You tend to grow out of it, for a variety of reasons. The first is that the youthful exuberance that allowed you to knock one out four or five times a day had departed. Your hormones have settled, your brain is (mostly) in control of your willy, you have a better handle on sex and its place in your life. The next is simply time – now you have a job and bills to pay and your own meals to cook there simply isn’t time to discreetly retire upstairs every 20 minutes.

Do you have a serious problem if you still do it multiple times a week, even multiple times a day?

This is not to say you’re done with combo-wanking. What else are you going to do all day when you’ve chucked a sickie from work?

And the guilt might have faded a bit. But it’s probably still there, somewhat increased by the fact that sex is now more of an option. Have you failed as a man if you find masturbation a good alternative to sex? Do you have a serious problem if you still do it multiple times a week, even multiple times a day? Should you be ashamed if you carry on masturbating even when you have a partner? If you’d sometimes prefer to jerk off than have sex with your partner, is your relationship atypical, or even broken? Should you break up with them?

The answer to all these questions is an indifferent, lazy “nah.” All of the above is perfectly natural. Masturbation is embarrassing, but that’s mostly because it’s private, and deeply personal, and what’s private in that manner is difficult to share. But being something you keep to yourself doesn’t make it something that you have to feel guilty about. It’s just something you do, just for you. It’s no one else’s business.

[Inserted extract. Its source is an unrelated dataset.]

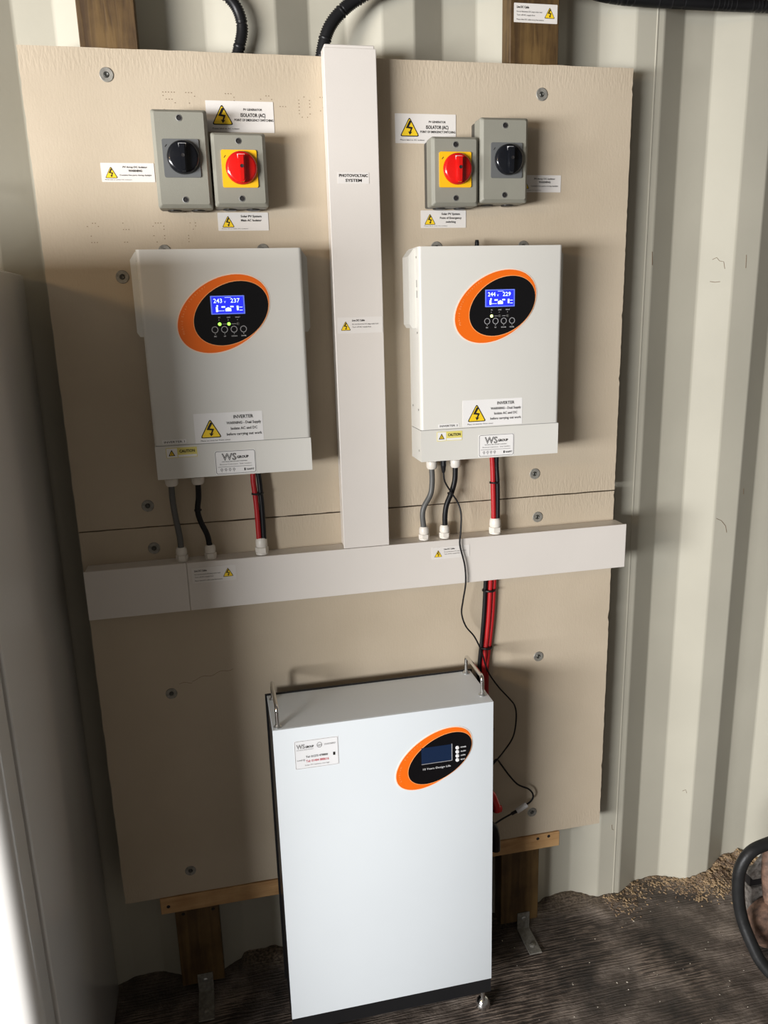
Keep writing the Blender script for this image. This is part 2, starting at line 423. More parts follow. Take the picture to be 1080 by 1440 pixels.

As we develop as a sexually communicative society our awareness of masturbation grows. It’s become not only a topic, but an industry! Male masturbation aids have developed more slowly than vibrators and the like, perhaps because we get by fine just with our hands, but I suspect it’s largely due to the lingering stigma that surrounds men bashing the bishop. Women might be embarrassed if someone found a vibrator in their bedside drawer, but it’s becoming a more accepted matter. The poor dude whose fleshlight is discovered faces social suicide. He certainly wouldn’t get laid that night (it’s a good some are so discreet.)

There is a darker side to this, which we should address for the sake of balance. Masturbation can become an addiction. In fact, pretty much anything that generates a pleasurable reaction can be abused. You can get psychologically addicted to lots of things, all of them benign when used moderately. You could get addicted to chocolate, if you really worked at it.

So if you’re giving up other things you enjoy in order to masturbate, or you have to do it in order to feel tolerable at 2pm, then perhaps you need to address your dependency. If you’ve been doing it all afternoon because it’s raining outside and there’s nothing new on Netflix, then no, you have nothing to worry about. Pretty much everything you learned about sex as a teenager turned out to be wrong. Why should masturbation be any different?